*** GIVEN MATERIAL ***

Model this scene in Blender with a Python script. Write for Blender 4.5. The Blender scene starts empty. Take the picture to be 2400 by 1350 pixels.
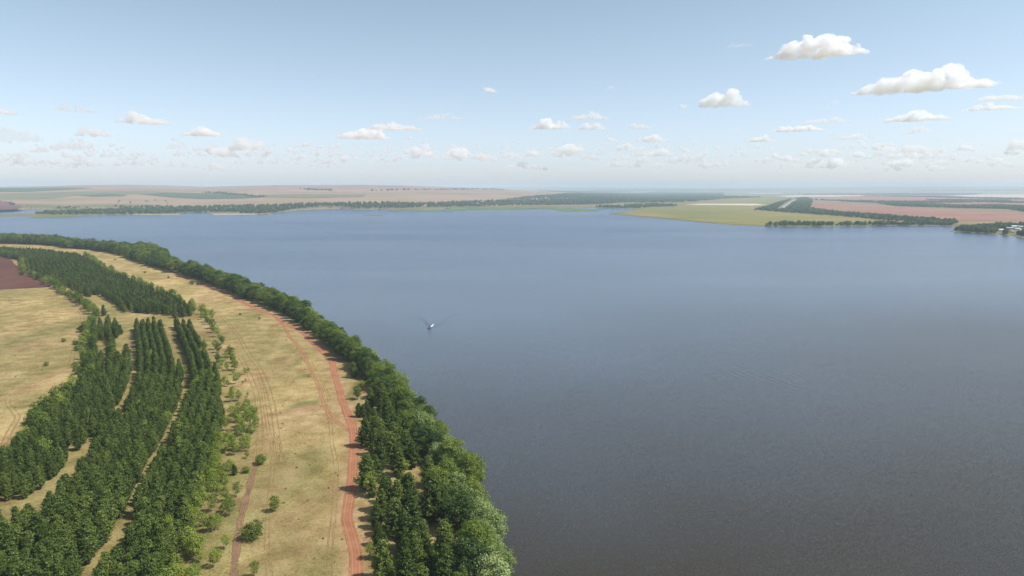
import bpy, bmesh, math, random
import numpy as np
from mathutils import Vector, noise as mnoise
from mathutils.geometry import delaunay_2d_cdt
R = math.radians
random.seed(7); rng = np.random.default_rng(7)
S = bpy.context.scene
COL = S.collection

# ------------------------------------------------------------------ camera
HC, FPX, HOR = 90.0, 1600.0, 441.0            # height (m), focal length in px of a 2400 px picture, horizon row
TH = math.atan((675 - HOR) / FPX)
cam = bpy.data.cameras.new('camera'); camo = bpy.data.objects.new('camera', cam); COL.objects.link(camo)
cam.sensor_width = 36; cam.lens = 36 * FPX / 2400; cam.clip_start = 1; cam.clip_end = 300000
camo.location = (0, 0, HC); camo.rotation_euler = (math.pi/2 - TH, 0, 0)
S.camera = camo

# ------------------------------------------------------------------ light
SUN_EL, SUN_AZ = 54.0, -10.0                     # azimuth counted from +X towards +Y
w = bpy.data.worlds.new('World'); S.world = w; w.use_nodes = True
wn = w.node_tree; wn.nodes.clear()
sky = wn.nodes.new('ShaderNodeTexSky'); sky.sky_type = 'NISHITA'; sky.sun_disc = False
sky.sun_elevation = R(SUN_EL); sky.sun_rotation = R(90 - SUN_AZ)
sky.altitude = 100; sky.air_density = 0.75; sky.dust_density = 0.75; sky.ozone_density = 2.5
bg = wn.nodes.new('ShaderNodeBackground'); bg.inputs['Strength'].default_value = 0.106
wo = wn.nodes.new('ShaderNodeOutputWorld')
wb = wn.nodes.new('ShaderNodeMix'); wb.data_type = 'RGBA'; wb.blend_type = 'MULTIPLY'; wb.inputs[0].default_value = 1; wb.inputs[7].default_value = (0.955, 1.02, 0.985, 1)   # white balance of the picture
wn.links.new(sky.outputs[0], wb.inputs[6]); tc = wn.nodes.new('ShaderNodeTexCoord'); sz_ = wn.nodes.new('ShaderNodeSeparateXYZ'); wn.links.new(tc.outputs['Generated'], sz_.inputs[0])
cr = wn.nodes.new('ShaderNodeValToRGB'); cr.color_ramp.elements.new(0.5); wn.links.new(sz_.outputs[2], cr.inputs[0])
for e_, (p_, c_) in zip(cr.color_ramp.elements, ((0.0, (0.97,0.86,0.87)), (0.2, (0.83,0.925,0.83)), (0.6, (0.83,0.87,0.83)))): e_.position = p_; e_.color = (*c_, 1)
sc_ = wn.nodes.new('ShaderNodeVectorMath'); sc_.operation = 'SCALE'; sc_.inputs['Scale'].default_value = 1.22; wn.links.new(cr.outputs[0], sc_.inputs[0])
wn.links.new(sc_.outputs[0], wb.inputs[7])
hs = wn.nodes.new('ShaderNodeHueSaturation'); hs.inputs['Saturation'].default_value = 0.70
wn.links.new(wb.outputs[2], hs.inputs['Color']); wn.links.new(hs.outputs[0], bg.inputs[0]); wn.links.new(bg.outputs[0], wo.inputs[0])
sl = bpy.data.lights.new('sun', 'SUN'); sl.energy = 3.3; sl.angle = R(0.5); sl.color = (1, 0.98, 0.945)
so = bpy.data.objects.new('sun', sl); COL.objects.link(so)
so.rotation_euler = Vector((-math.cos(R(SUN_EL))*math.cos(R(SUN_AZ)), -math.cos(R(SUN_EL))*math.sin(R(SUN_AZ)), -math.sin(R(SUN_EL)))).to_track_quat('-Z', 'Y').to_euler()
so.location = (300, 50, 400)
S.view_settings.view_transform = 'Standard'; S.view_settings.look = 'None'
S.view_settings.exposure = 0.6; S.view_settings.gamma = 1
S.render.engine = 'CYCLES'
S.cycles.max_bounces = 24; S.cycles.volume_bounces = 20; S.cycles.transparent_max_bounces = 16
S.cycles.diffuse_bounces = 3; S.cycles.glossy_bounces = 2; S.cycles.transmission_bounces = 3

# ------------------------------------------------------------------ placing
def ray(px, py):
    px = np.asarray(px, float); py = np.asarray(py, float)
    a = (px - 1200) / FPX; b = (675 - py) / FPX
    return a, math.cos(TH) + b*math.sin(TH), -math.sin(TH) + b*math.cos(TH)
def G(px, py, z=0.0):                           # picture point -> place on the level plane
    a, f, d = ray(px, py)
    t = (z - HC) / d
    return np.stack([a*t, f*t], -1)
def P2(pts, z=0.0): return G([p[0] for p in pts], [p[1] for p in pts], z)
def sst(a, b, x):
    t = np.clip((x - a) / (b - a), 0, 1); return t*t*(3 - 2*t)
SK = np.array([(-600,441),(-100,440),(0,439),(120,437.5),(200,435),(300,434),(400,435.5),(480,438.5),(560,437),(650,435),(760,434.5),(850,434),(950,435),(1050,439),(1150,446),(1300,462),(1500,500)])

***

Write out each line of the listing above, exactly, from its first line to the line holding "COL = S.collection", inclusive. Skip the pictures.

EXERCISE OUTPUT:
Model this scene in Blender with a Python script. Write for Blender 4.5. The Blender scene starts empty. Take the picture to be 2400 by 1350 pixels.
import bpy, bmesh, math, random
import numpy as np
from mathutils import Vector, noise as mnoise
from mathutils.geometry import delaunay_2d_cdt
R = math.radians
random.seed(7); rng = np.random.default_rng(7)
S = bpy.context.scene
COL = S.collection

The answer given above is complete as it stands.